The film plays during World War Two, Russia’s Great War. When their village is occupied by some goofy Nazi Germans, three communist children decide to withstand their occupants. They are betrayed by a collaborator, however, and captured when raising a red flag. Luckily, they are saved by the red army.
This children’s film uses ugly designs and very old-fashioned looking caricatures of Nazis, while the children and especially the red army are drawn quite heroically. The result is as unappealing and unfunny as it is sickeningly propagandistic.
Watch ‘The Adventures of the Young Pioneers’ yourself and tell me what you think:
http://www.fandor.com/films/the_adventures_of_the_young_pioneers
‘The Adventures of the Young Pioneers’ is available on the DVD box set ‘Animated Soviet Propaganda’
Director: Jan Švankmajer
Release Date: 1971
Rating: ★★★★★ ♕
Review:
‘Jabberwocky’ has little to do with the poem from Lewis Carroll’s ‘Through The Looking Glass’, although we hear it being recited by a little girl during the opening sequence.
The film it is Švankmajer’s surrealistic masterpiece on the loss of childhood, depicted by several episodes, which are separated by a box of bricks, a labyrinth and a black cat crushing the box of bricks.

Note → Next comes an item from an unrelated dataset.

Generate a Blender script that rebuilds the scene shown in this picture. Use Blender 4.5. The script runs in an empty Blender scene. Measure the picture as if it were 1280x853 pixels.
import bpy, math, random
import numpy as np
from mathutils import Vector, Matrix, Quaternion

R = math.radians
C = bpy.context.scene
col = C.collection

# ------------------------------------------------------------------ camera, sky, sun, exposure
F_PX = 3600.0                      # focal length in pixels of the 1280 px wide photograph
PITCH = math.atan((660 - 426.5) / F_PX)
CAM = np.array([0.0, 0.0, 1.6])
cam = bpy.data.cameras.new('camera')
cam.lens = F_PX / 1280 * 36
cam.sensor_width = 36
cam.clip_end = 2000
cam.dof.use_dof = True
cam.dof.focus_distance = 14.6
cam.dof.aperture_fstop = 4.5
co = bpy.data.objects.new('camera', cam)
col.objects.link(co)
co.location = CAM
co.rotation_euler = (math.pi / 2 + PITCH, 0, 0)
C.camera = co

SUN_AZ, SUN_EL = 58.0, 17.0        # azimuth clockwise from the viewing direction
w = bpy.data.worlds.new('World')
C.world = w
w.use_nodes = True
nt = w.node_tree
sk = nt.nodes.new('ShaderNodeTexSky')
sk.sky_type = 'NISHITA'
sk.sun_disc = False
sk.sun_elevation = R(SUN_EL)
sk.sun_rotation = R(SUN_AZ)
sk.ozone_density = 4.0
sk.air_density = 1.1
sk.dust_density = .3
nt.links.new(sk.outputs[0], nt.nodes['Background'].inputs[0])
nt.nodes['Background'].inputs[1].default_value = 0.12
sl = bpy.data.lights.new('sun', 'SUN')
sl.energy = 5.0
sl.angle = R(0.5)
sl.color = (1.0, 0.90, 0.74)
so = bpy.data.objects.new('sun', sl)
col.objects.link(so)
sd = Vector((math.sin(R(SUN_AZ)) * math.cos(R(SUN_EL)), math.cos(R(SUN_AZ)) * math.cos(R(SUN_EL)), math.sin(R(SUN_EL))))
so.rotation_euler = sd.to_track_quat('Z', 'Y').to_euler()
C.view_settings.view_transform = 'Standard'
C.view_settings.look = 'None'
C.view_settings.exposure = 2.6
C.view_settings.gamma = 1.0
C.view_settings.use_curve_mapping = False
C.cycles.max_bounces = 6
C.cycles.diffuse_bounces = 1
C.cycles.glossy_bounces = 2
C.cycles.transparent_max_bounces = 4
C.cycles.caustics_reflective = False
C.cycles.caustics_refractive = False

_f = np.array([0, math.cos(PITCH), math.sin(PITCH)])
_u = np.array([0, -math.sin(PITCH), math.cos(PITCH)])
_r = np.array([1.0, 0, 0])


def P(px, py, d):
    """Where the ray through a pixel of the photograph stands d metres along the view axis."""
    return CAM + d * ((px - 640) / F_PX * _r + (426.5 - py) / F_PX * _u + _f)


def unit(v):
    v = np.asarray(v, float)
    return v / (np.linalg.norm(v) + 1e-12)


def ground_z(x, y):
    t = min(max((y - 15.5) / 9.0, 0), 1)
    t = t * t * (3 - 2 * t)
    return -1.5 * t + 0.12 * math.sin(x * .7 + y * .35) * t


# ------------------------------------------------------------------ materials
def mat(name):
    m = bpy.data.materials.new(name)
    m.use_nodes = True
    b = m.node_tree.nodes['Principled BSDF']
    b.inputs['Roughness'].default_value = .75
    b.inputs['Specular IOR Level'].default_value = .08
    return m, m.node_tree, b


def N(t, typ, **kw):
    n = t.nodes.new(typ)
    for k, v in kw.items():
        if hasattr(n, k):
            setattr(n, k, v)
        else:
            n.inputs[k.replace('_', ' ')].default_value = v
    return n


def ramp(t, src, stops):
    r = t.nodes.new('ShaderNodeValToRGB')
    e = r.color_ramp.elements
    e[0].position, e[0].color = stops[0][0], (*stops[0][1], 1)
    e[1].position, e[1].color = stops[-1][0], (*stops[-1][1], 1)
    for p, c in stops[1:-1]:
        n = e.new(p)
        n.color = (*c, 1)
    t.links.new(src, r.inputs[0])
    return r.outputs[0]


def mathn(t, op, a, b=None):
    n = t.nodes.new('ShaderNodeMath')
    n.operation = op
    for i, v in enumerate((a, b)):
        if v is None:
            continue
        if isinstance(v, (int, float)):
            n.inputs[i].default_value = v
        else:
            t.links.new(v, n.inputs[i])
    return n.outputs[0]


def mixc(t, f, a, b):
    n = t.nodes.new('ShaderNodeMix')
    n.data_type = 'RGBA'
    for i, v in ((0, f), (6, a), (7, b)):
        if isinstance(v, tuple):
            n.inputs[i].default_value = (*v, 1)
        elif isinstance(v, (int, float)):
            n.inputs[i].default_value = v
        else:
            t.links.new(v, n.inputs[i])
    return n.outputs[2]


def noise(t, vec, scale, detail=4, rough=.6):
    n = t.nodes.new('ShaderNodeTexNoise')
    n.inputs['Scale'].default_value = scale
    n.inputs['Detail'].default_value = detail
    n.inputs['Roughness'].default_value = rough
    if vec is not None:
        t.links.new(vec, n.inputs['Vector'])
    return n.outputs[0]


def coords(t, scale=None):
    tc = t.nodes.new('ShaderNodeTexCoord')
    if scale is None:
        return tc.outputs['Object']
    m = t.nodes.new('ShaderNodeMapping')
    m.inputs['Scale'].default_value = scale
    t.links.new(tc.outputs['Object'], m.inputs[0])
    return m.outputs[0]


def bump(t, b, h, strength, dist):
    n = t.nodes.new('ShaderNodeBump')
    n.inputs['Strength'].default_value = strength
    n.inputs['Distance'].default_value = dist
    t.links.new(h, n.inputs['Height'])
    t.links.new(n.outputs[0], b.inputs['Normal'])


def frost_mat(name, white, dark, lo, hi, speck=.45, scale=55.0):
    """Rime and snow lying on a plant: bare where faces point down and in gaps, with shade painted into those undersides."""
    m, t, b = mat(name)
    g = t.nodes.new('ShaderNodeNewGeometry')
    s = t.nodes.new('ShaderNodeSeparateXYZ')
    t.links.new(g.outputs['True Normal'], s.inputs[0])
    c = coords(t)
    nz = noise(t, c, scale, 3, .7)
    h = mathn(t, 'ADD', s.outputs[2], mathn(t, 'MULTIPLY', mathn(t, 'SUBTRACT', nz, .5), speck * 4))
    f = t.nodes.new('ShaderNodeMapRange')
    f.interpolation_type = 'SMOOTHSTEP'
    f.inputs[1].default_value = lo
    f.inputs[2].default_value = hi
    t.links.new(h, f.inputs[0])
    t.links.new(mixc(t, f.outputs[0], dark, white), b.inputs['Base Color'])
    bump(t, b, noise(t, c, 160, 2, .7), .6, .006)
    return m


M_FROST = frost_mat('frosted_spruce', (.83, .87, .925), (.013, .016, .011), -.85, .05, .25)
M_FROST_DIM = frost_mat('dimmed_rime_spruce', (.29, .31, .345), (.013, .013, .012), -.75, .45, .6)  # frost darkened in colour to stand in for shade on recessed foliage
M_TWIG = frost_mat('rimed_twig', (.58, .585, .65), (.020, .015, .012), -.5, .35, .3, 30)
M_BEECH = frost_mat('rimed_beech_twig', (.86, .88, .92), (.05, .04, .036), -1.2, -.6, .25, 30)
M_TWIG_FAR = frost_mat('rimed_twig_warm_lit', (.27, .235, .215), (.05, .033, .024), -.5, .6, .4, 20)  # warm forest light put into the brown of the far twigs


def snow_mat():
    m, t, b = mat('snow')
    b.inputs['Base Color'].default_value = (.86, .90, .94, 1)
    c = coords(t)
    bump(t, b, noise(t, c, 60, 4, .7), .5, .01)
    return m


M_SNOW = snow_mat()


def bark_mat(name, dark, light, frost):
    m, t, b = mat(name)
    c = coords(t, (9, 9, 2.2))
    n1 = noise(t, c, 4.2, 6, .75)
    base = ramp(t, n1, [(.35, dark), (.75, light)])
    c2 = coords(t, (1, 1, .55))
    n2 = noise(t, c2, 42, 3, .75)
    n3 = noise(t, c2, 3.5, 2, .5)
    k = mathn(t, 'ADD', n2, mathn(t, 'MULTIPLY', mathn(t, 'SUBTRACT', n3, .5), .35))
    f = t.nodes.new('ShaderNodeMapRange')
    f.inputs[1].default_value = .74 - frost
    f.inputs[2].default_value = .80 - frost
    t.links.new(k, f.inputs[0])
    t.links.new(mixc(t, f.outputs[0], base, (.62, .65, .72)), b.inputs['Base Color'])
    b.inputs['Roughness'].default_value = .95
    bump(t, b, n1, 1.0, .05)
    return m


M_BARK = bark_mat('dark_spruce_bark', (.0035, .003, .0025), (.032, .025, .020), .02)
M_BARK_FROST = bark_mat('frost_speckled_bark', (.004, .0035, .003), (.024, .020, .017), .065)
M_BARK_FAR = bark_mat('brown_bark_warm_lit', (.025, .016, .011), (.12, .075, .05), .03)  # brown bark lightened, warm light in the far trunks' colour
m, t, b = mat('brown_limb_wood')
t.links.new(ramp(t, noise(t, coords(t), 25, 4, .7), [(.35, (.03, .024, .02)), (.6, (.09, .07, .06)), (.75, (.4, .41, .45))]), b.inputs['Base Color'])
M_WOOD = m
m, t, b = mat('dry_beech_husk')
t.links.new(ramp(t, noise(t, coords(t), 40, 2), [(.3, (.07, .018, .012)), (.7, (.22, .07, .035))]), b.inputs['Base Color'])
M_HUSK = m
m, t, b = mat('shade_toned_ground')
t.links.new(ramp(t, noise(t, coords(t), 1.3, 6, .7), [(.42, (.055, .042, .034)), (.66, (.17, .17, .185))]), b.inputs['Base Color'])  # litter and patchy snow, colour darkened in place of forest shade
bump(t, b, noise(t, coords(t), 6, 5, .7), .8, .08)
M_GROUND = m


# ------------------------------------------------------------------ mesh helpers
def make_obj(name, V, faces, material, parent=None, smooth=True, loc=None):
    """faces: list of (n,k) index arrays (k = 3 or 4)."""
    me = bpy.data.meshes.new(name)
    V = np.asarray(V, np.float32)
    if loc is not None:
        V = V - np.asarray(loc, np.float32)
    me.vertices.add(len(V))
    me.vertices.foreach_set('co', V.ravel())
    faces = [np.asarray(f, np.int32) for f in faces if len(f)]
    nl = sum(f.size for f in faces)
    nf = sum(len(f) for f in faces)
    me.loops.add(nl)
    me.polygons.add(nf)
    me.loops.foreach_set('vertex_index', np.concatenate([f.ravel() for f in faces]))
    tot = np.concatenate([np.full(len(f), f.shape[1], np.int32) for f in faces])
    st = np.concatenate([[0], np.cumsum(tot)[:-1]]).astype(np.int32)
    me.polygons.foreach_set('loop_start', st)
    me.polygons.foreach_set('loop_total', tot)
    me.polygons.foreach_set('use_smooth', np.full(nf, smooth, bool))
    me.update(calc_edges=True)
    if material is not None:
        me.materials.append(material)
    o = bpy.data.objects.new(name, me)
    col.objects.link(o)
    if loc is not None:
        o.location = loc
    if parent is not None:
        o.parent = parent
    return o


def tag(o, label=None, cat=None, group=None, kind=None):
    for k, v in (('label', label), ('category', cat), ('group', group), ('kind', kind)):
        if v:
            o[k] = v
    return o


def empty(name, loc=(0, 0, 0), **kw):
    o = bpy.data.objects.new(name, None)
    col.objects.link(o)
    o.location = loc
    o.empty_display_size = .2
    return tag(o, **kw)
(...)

During the episodes we are treated on extremely surrealistic images of very active inanimate objects in a child’s room. First we watch a boy’s suit growing a forest in his room, defying both time and authority (symbolized by the portrait in the room). Then we watch large cannibalistic dolls grinding, ironing and eating little dolls, a china baby in a cradle destroying two tin armies, a pocket knife performing acrobatic tricks until it makes an ill-fated fall and stabs itself, and finally, schoolbooks producing paper boats and planes, which fly out of the window, while the father’s portrait produces pictures of beautiful women.
This last episode shows the child’s changing interests. In the end the labyrinth is solved, the cat – the only living thing in the entire film – is caged, and the boy’s suit is replaced by an adult one. The boy is free from his parent, but the days of imagination are over, the fantasy is gone.
For this film Švankmajer makes excellent use of 19th century imagery (sailor suit, vintage dolls and toys) to create a completely unique world. It’s the film maker’s most typical film, partly expanding on ideas explored in ‘Historia Naturae, Suita‘ (1967), and showing his fascination with fantasy, cruelty and decay, which roam freely in the child’s self-contained room. The rather morbid behavior of the everyday objects is quite unsettling and it shows how a child’s fantasy can be both imaginative and cruel.
‘Jabberwocky’ is without doubt one of Švankmajer’s most powerful films. He would only top it eleven years later, with ‘Dimensions of a Dialogue‘ (1982). Švankmajer would explore the imagination of children further in the moving ‘Down to the Cellar‘ (1983), and in his unique adaptation of Lewis Carroll’s most famous work ‘Alice‘ (1987).
Watch ‘Jabberwocky’ yourself and tell me what you think:
‘Jabberwocky’ is available on the DVD ‘Jan Svankmajer – The Complete Short Films’
Director: Inessa Kovalevskaya
Release Date: 1971
Rating: ★
Review:
One could see ‘Songs of the Years of Fire’ as the Soviet answer to ‘Fantasia’.
This propaganda film features songs from the Russian civil war (1917-1922). These songs are accompanied by revolutionary and shamelessly patriotic images of the brave soviet army, to which the film is dedicated.
The resulting film is as graphically interesting as it is boring and sickening. It’s hard to believe such blatant propaganda could be made as late as 1971.
‘Songs of the Years of Fire’ is available on the DVD box set ‘Animated Soviet Propaganda’
Director: Raoul Servais
Release Date: 1971
Rating: ★★½
Review:
Operation X-70 is a half silly, half scary short by Belgian film maker Raoul Servais.
It tells about a poisonous gas, which turns people into spiritual beings. The gas is advertised as a ‘clean weapon’, because it doesn’t kill people. When the gas is accidentally bombed on the Benelux (Belgium, Holland and Luxemburg), it turns people into angels.
The film impresses with its weird idea, its dark and gloomy atmosphere, and its anti-war message. However, like Raoul Servais’s earlier film ‘Goldframe’ (1968), the film suffers from an all too present dialogue. In the end the short’s images are more lasting than the film itself is.